Alors que l'article 39 de la Constitution impose au Gouvernement d'assortir tout projet de loi d'une étude d'impact - le Conseil constitutionnel ayant livré de cette obligation une analyse très formelle -, les initiatives parlementaires relèvent de l'article 40. Il conviendrait d'harmoniser le traitement des textes d'origine gouvernementale et parlementaire en faveur du dispositif prévu à l'article 39.
La « surtransposition » des directives européennes, contre laquelle l'article 2 de la proposition de loi constitutionnelle a été rédigé, est une pratique courante. Dans le domaine aéronautique par exemple, une mauvaise traduction peut transformer une incitation en exigence.
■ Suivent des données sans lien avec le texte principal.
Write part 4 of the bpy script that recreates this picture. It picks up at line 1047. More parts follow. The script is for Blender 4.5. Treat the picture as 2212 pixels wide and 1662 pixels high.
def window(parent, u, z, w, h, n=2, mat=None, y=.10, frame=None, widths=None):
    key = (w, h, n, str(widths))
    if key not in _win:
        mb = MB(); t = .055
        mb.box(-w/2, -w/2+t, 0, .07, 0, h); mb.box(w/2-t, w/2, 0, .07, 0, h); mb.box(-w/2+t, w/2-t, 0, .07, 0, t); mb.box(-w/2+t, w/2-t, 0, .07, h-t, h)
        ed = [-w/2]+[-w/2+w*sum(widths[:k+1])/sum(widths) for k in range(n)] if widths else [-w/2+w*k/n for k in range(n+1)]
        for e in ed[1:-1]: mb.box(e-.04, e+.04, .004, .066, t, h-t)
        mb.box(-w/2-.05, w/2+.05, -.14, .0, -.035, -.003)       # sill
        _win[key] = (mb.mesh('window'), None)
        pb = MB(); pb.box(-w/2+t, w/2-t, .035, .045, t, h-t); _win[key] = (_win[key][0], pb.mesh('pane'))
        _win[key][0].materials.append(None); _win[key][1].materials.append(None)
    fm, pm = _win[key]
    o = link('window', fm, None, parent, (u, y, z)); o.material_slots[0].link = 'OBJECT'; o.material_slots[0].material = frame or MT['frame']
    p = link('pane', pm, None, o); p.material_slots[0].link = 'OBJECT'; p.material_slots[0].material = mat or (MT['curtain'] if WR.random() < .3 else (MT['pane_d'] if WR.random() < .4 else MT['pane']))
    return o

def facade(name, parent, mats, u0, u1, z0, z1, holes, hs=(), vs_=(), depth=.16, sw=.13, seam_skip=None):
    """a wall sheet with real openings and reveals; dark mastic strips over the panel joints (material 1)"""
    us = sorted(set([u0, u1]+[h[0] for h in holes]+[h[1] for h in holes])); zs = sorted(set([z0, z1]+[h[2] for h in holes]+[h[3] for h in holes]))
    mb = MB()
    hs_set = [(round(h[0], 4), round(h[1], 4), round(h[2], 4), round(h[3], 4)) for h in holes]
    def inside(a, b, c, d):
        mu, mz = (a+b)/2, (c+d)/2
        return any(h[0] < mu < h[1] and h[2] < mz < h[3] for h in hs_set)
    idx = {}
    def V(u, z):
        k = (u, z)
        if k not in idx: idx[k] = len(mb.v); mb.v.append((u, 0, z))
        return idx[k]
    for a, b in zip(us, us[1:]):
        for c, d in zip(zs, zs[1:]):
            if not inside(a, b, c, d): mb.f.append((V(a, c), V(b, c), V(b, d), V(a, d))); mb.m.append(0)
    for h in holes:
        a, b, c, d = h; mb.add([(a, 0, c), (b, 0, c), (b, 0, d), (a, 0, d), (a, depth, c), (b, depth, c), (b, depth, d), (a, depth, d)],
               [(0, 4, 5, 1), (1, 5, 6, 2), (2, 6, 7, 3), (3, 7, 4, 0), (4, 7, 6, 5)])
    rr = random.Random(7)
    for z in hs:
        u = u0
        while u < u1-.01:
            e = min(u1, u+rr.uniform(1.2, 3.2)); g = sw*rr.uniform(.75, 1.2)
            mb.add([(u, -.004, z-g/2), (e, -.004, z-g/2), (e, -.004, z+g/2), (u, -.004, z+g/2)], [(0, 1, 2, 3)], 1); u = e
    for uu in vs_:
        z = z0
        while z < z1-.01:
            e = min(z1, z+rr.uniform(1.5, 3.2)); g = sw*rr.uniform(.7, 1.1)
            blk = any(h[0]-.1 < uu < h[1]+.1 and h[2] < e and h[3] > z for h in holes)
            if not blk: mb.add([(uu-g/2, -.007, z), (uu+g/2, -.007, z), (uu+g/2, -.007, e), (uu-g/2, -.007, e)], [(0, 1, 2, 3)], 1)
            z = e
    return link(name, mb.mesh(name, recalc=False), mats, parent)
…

En matière d'énergie, nos voisins européens ont souvent recours à des transpositions allégées. Ainsi en Allemagne, la structure fédérale ménage une possibilité de souplesse dans l'application du droit européen au niveau des Länder. Chez nous, la transposition au seul niveau national est facteur de rigidité.
Notre marge de manoeuvre en la matière est limitée, puisqu'il est impossible de « sous-transposer ». Conscientes du problème, les autorités européennes envisagent elles-mêmes d'harmoniser la transposition dans les différents pays ; à l'encontre de cette tendance, une récente résolution européenne du Sénat déposée par Jean Bizet et Simon Sutour appelle à ne pas priver le Parlement de sa capacité d'appréciation dans ce domaine.